• _WHAT IS EXPECTED_: Present every line in which the string "Blender" appears.

• _EXTRACTED ENTRIES_:
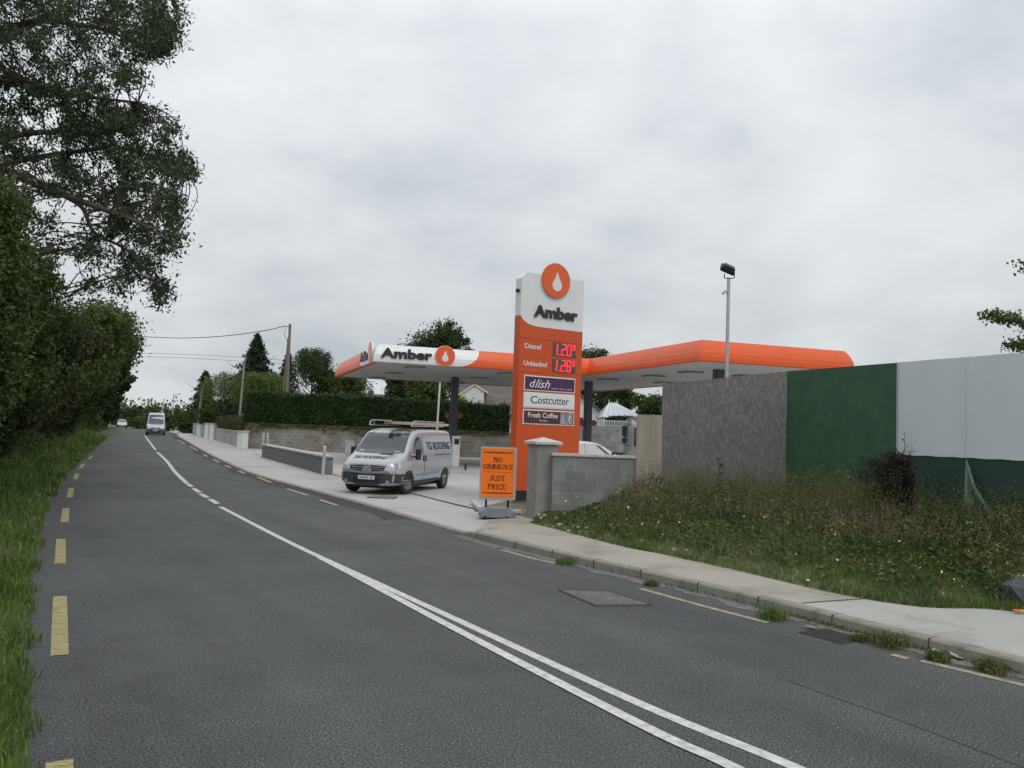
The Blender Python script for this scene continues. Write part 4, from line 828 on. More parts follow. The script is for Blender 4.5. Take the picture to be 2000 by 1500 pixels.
# columns
def column(px, py, lab, dd=.36):
    h = ray(px, py); k = (ZB + .03 - H) / h.z; c = Vector((h.x * k, h.y * k, 0))
    rt = thing('canopy_column', lab, 'column', (c.x, c.y, .05), ca, 'dark grey columns under the canopy'); MB().box(-dd / 2, dd / 2, -dd / 2, dd / 2, 0, ZB - .02).build('shaft', M_col, rt, bevel=.02); MB().box(-.3, .3, -.3, .3, 0, .12).build('base_plate', M_col, rt, bevel=.01); return rt, c
for px, py, lab, zc in ((889, 737, 'dark grey canopy column rising behind the silver van', 3.0), (1150, 745, 'dark grey canopy column right of the price tower', 2.4)):
    rt, c = column(px, py, lab); zc = None
    for s in (-1, 1):
        pxs = ((875, 811.5), (899.5, 812)) if px == 889 else ((1136, 825.5), (1163, 826.5)); pp = A(*pxs[0 if s < 0 else 1], c.y)
        dsk = MB(); lx, lz = (pp - Vector((c.x, c.y, .05))).x, pp.z - .05; disc(dsk, (0, 0), .17, -.03, .03, 24, lambda a, b, c_: (a + s * .33, b - .05, c_ + lz)); ds = dsk.build('pump_number_disc', M_redsign, rt)
        tb = MB(); tb.tube([(s * .33 - .04 + .055 * math.cos(t), -.084, lz + .08 * math.sin(t)) for t in np.linspace(0, 6.28, 14)], .012, 5); tb.build('number_mark', pm('pale_red', (.5, .3, .28)), ds)
column(1404, 722, 'dark grey canopy column top showing above the chipboard hoarding')
# forecourt fittings
def pumpbox(px, pyb, wd, dp, h, lab, screen=True, name='service_cabinet'):
    p = G(px, pyb, .05); rt = thing(name, lab, 'cabinet', (p.x, p.y, .05), ca); MB().box(-wd / 2, wd / 2, 0, dp, 0, h).build('cabinet_body', M_white, rt, bevel=.02); MB().box(-wd / 2 - .02, wd / 2 + .02, -.02, dp + .02, h, h + .05).build('cabinet_top', M_signw, rt)
    if screen: MB().box(-wd / 2 + .05, wd / 2 - .05, -.012, .0, h - .35, h - .08).build('screen', M_black, rt, bevel=.004)
    return rt
pumpbox(890, 912, .34, .3, 1.42, 'slim white cabinet with a black panel behind the silver van'); pumpbox(683, 889, .5, .3, .82, 'low white meter cabinet in front of the old block wall', False, 'meter_cabinet')
a, b = G(872, 905, .05), G(940, 915, .05); mb = MB(); mb.box(0, (b - a).length + 1.5, 0, 1.3, 0, .16); o = mb.build('pump_island', M_cap, None, (a.x, a.y, .046), ca * .4, bevel=.03); tag(o, 'low pale concrete island behind the silver van', 'island')
p = G(909, 918, .05); tag(MB().tube([(0, 0, 0), (0, 0, .3)], .05, 8).build('short_bollard', M_black, None, (p.x, p.y, .05)), 'short black stub standing beside the pale concrete island', 'bollard')
# ================================================================== VEHICLES
def body(stn, sub=2):
    mb = MB(); K = len(stn[0][1]); n = 2 * K - 1
    for x, half in stn:
        mb.v += [(x, y, z) for y, z in half] + [(x, -y, z) for y, z in reversed(half[:-1])]
    for i in range(len(stn) - 1):
        for j in range(n): mb.f.append((i * n + j, i * n + (j + 1) % n, (i + 1) * n + (j + 1) % n, (i + 1) * n + j))
    mb.f.append(tuple(range(n))); mb.f.append(tuple((len(stn) - 1) * n + j for j in range(n))[::-1])
    me = bpy.data.meshes.new('b'); me.from_pydata(mb.v, [], mb.f); bm = bmesh.new(); bm.from_mesh(me); bmesh.ops.recalc_face_normals(bm, faces=bm.faces); bm.to_mesh(me); bm.free()
    o = bpy.data.objects.new('b', me); col.objects.link(o); s = o.modifiers.new('s', 'SUBSURF'); s.levels = sub; s.render_levels = sub
    dg = bpy.context.evaluated_depsgraph_get(); m2 = bpy.data.meshes.new_from_object(o.evaluated_get(dg)); bpy.data.objects.remove(o); m2.polygons.foreach_set('use_smooth', [True] * len(m2.polygons)); return m2
def tree_of(me): return BVHTree.FromPolygons([v.co for v in me.vertices], [p.vertices for p in me.polygons])
def decal(bv, poly, axis, off=.006, step=.1, sgn=1):
    """a thin panel lying on the body: poly in (x,z) seen from the side (axis 'y') or (y,z) seen from the front (axis 'x')"""
    bm = bmesh.new(); f = bm.faces.new([bm.verts.new((p[0], p[1], 0)) for p in poly]); xs = [p[0] for p in poly]; ys = [p[1] for p in poly]
    for a, (lo, hi) in enumerate(((min(xs), max(xs)), (min(ys), max(ys)))):
        q = lo + step
        while q < hi - step * .3:
            nn = [0, 0, 0]; nn[a] = 1; co = [0, 0, 0]; co[a] = q; bmesh.ops.bisect_plane(bm, geom=bm.verts[:] + bm.edges[:] + bm.faces[:], plane_co=co, plane_no=nn); q += step
    mb = MB(); bm.verts.index_update(); top = []; bot = []
    for v in bm.verts:
        if axis == 'y': o, d = Vector((v.co.x, 3 * sgn, v.co.y)), Vector((0, -sgn, 0))
        elif axis == 'x': o, d = Vector((-3, v.co.x, v.co.y)), Vector((1, 0, 0))
        elif axis == 'z': o, d = Vector((v.co.x, v.co.y, 5)), Vector((0, 0, -1))
        else: o, d = Vector((12, v.co.x, v.co.y)), Vector((-1, 0, 0))
        h, nr, _, _ = bv.ray_cast(o, d)
        if h is None: h, nr, _, _ = bv.find_nearest(o + d * 2)
        if nr.dot(d) > 0: nr = -nr
        top.append(h + nr * off); bot.append(h - nr * .01)
    k = len(top); mb.v = [tuple(p) for p in top + bot]
    for f in bm.faces: ids = [v.index for v in f.verts]; mb.f.append(tuple(ids)); mb.f.append(tuple(i + k for i in reversed(ids)))
    for e_ in bm.edges:
        if len(e_.link_faces) == 1: a, b = e_.verts[0].index, e_.verts[1].index; mb.f.append((a, b, b + k, a + k))
    bm.free(); return mb
def textdecal(bv, txt, x0, x1, z0, z1, axis, sgn=1, off=.01, bold=.03, shear=0):
    vs, fs = text_mb(txt, 1, 0, bold, shear); xs = [v.x for v in vs]; ys = [v.y for v in vs]; mb = MB(); P = []
    for v in vs:
        a = x0 + (v.x - min(xs)) / (max(xs) - min(xs)) * (x1 - x0); b = z0 + (v.y - min(ys)) / (max(ys) - min(ys)) * (z1 - z0)
        o, d = (Vector((a, 3 * sgn, b)), Vector((0, -sgn, 0))) if axis == 'y' else ((Vector((-3, a, b)), Vector((1, 0, 0))) if axis == 'x' else (Vector((b, a, 5)), Vector((0, 0, -1))))
        h, nr, _, _ = bv.ray_cast(o, d)
        if h is None: h, nr, _, _ = bv.find_nearest(o + d * 2)
        if nr.dot(d) > 0: nr = -nr
        P.append(h + nr * off)
    return mb.add(P, fs)
def wheel(parent, x, y, r, wd=.2, steer=0):
    s = 1 if y > 0 else -1; M4 = Matrix.Translation((x, y, r)) @ Matrix.Rotation(steer, 4, 'Z'); mb = MB(); n = 28
    pr = [(.58, -.45), (.9, -.5), (1, -.32), (1, .32), (.9, .5), (.58, .45)]
    for q, t in pr:
        for j in range(n): a = 2 * math.pi * j / n; mb.v.append(tuple(M4 @ Vector((r * q * math.cos(a), t * wd, r * q * math.sin(a)))))
    mb.f = [(i * n + j, i * n + (j + 1) % n, (i + 1) * n + (j + 1) % n, (i + 1) * n + j) for i in range(5) for j in range(n)]
    w_ = mb.build('wheel', M_rub, parent, smooth=True); mb = MB(); 
    for q, t in ((.6, .44), (.56, .34), (.3, .3), (.22, .42), (.0, .44)):
        for j in range(n): a = 2 * math.pi * j / n; mb.v.append(tuple(M4 @ Vector((r * q * math.cos(a), s * t * wd, r * q * math.sin(a)))))
    mb.f = [(i * n + j, i * n + (j + 1) % n, (i + 1) * n + (j + 1) % n, (i + 1) * n + j) for i in range(4) for j in range(n)]
    mb.build('rim', M_rim, w_, smooth=True)
    return w_
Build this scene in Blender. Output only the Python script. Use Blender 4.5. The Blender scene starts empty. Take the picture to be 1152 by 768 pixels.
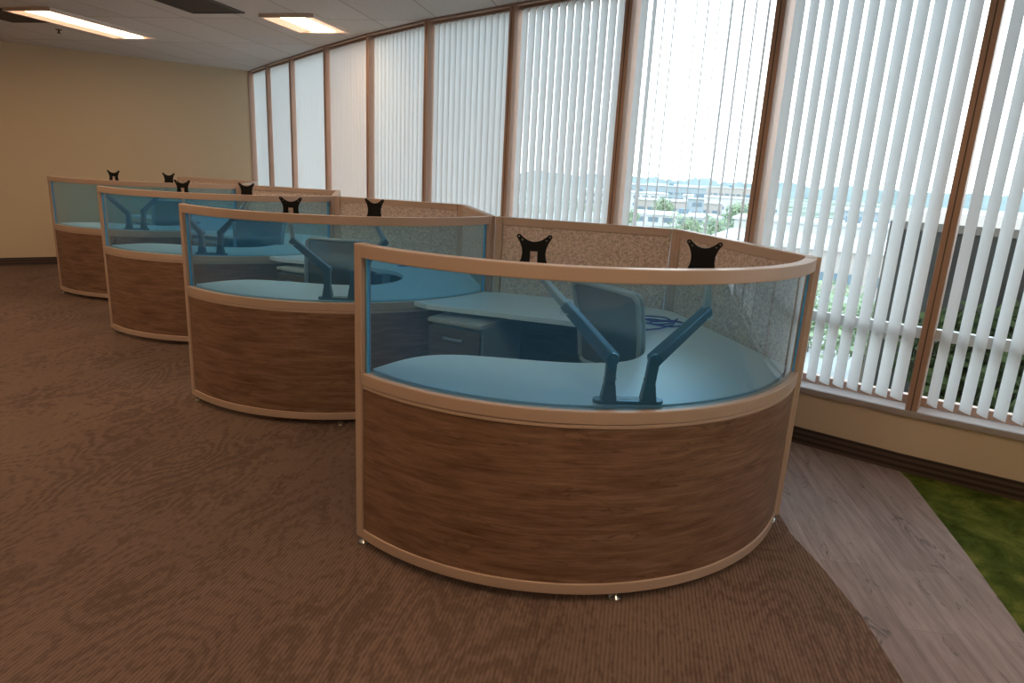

• _EXERCISE SOLUTION_:
The Blender Python script for this scene continues. Write part 4, from line 828 on. More parts follow. The script is for Blender 4.5. Take the picture to be 2000 by 1500 pixels.
Build this scene in Blender. Output only the Python script. Use Blender 4.5. The Blender scene starts empty. Take the picture to be 1152 by 768 pixels.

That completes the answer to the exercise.